## Exercise brief
Gather all lines from the material that contain "scene".

___ Dataset extract ___

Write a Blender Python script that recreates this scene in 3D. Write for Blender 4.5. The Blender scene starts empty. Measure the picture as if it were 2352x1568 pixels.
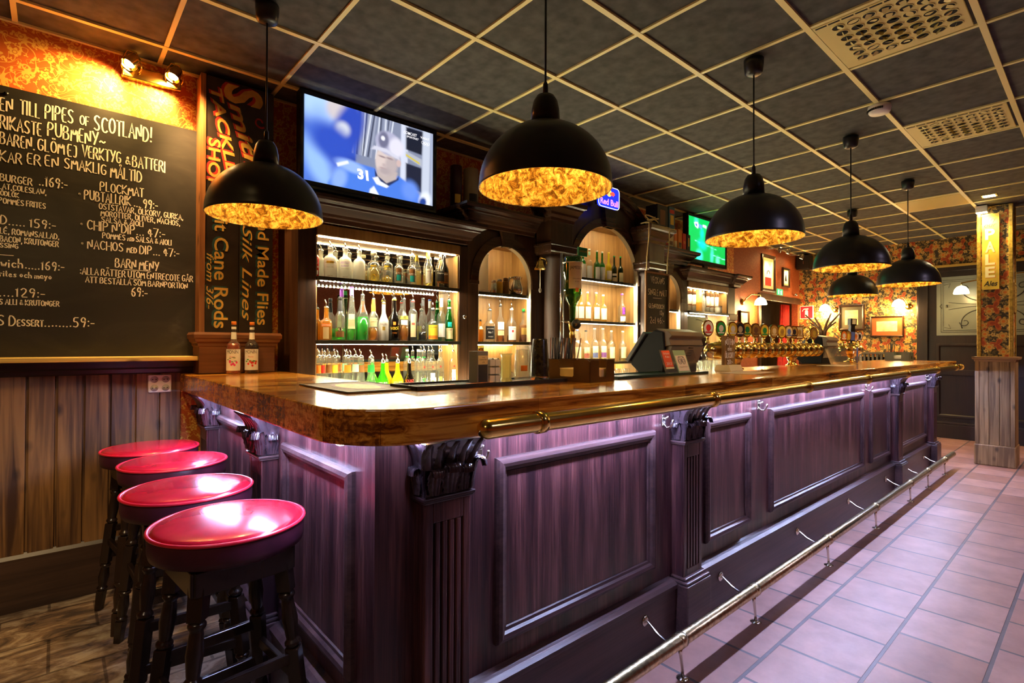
import bpy, math, random
from mathutils import Matrix, Vector
random.seed(7)
PI = math.pi
sc = bpy.context.scene
COL = sc.collection

# ---------------------------------------------------------------- camera, world, exposure
F_PX, YAW, PITCH, ROLL = 1200.79, 0.7194513, 0.0067573, 0.0042036
CAM = Vector((-0.44228, -3.348, 1.333))
cy, sy, cp, sp, cr, sr = math.cos(YAW), math.sin(YAW), math.cos(PITCH), math.sin(PITCH), math.cos(ROLL), math.sin(ROLL)
fwd = Vector((sy * cp, cy * cp, sp)); rgt = Vector((cy, -sy, 0)); up = rgt.cross(fwd)
r2 = cr * rgt + sr * up; u2 = -sr * rgt + cr * up
cam = bpy.data.objects.new('camera', bpy.data.cameras.new('camera')); COL.objects.link(cam)
cam.data.sensor_width = 36.0; cam.data.lens = 36.0 * F_PX / 2352.0; cam.data.clip_start = 0.05
cam.matrix_world = Matrix(((r2.x, u2.x, -fwd.x, CAM.x), (r2.y, u2.y, -fwd.y, CAM.y), (r2.z, u2.z, -fwd.z, CAM.z), (0, 0, 0, 1)))
sc.camera = cam
sc.view_settings.view_transform = 'Standard'; sc.view_settings.look = 'None'
sc.view_settings.gamma = 1.0; sc.view_settings.use_curve_mapping = False
sc.view_settings.exposure = 1.5
try: sc.cycles.max_bounces = 5; sc.cycles.diffuse_bounces = 3; sc.cycles.glossy_bounces = 3; sc.cycles.transparent_max_bounces = 12
except Exception: pass
world = bpy.data.worlds.new('world'); sc.world = world; world.use_nodes = True
world.node_tree.nodes['Background'].inputs[0].default_value = (0.55, 0.45, 0.60, 1)
world.node_tree.nodes['Background'].inputs[1].default_value = 0.22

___

## Result for this task
Write a Blender Python script that recreates this scene in 3D. Write for Blender 4.5. The Blender scene starts empty. Measure the picture as if it were 2352x1568 pixels.
sc = bpy.context.scene